While most of the spending is set to go through existing plants in Florida and North Carolina, Siemens Energy plans to build a new factory in Mississippi to produce electric switchgear, the equipment that manages power flows on the grid. It’s hardly alone. In September, Mitsubishi announced plans to double its manufacturing capacity for gas turbines over the next two years. After the announcement, the Japanese company’s share price surged. Until then, investors’ willingness to fund manufacturing expansions seemed limited. As Heatmap’s Matthew Zeitlin put it, “Wall Street has been happy to see developers get in line for whatever turbines can be made from the industry’s existing facilities. But what happens when the pressure to build doesn’t come from customers but from competitors?” Siemens just gave its answer.

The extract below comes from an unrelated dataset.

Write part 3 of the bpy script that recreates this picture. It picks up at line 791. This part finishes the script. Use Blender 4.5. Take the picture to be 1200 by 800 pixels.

At his annual budget address in Harrisburg, Pennsylvania Governor Josh Shapiro touted Amazon’s plans to invest $20 billion into building two data center campuses in his state. But he said it’s time for the state to become “selective about the projects that get built here.” To narrow the criteria, he said developers “must bring their own power generation online or fully fund new generation to meet their needs — without driving up costs for homeowners or businesses.” He insisted that data centers conserve more water. “I know Pennsylvanians have real concerns about these data centers and the impact they could have on our communities, our utility bills, and our environment,” he said, according to WHYY. “And so do I.” The Democrat, who is running for reelection, also called on utilities to find ways to slash electricity rates by 20%.
For the first time, every vehicle on Consumer Reports’ list of top picks for the year is a hybrid (or available as one) or an electric vehicle. The magazine cautioned that its endorsement extended to every version of the winning vehicles in each category. “For example, our pick of the Honda Civic means we think the gas-only Civic, the hybrid, and the sporty Si are all excellent. But for some models, we emphasize the version that we think will work best for most people.” But the publication said “the hybrid option is often quieter and more refined at speed, and its improved fuel efficiency usually saves you money in the long term.”
Elon Musk wants to put data centers in space. In an application to the Federal Communications Commission, SpaceX laid out plans to launch a constellation of a million solar-powered data centers to ease the strain the artificial intelligence boom is placing on the Earth’s grids. Each data center, according to E&E News, would be 31 miles long and operate more than 310 miles above the planet’s surface. “By harnessing the Sun’s abundant, clean energy in orbit — cutting emissions, minimizing land disruption, and reducing the overall environmental costs of grid expansion — SpaceX’s proposed system will enable sustainable AI advancement,” the company said in the filing.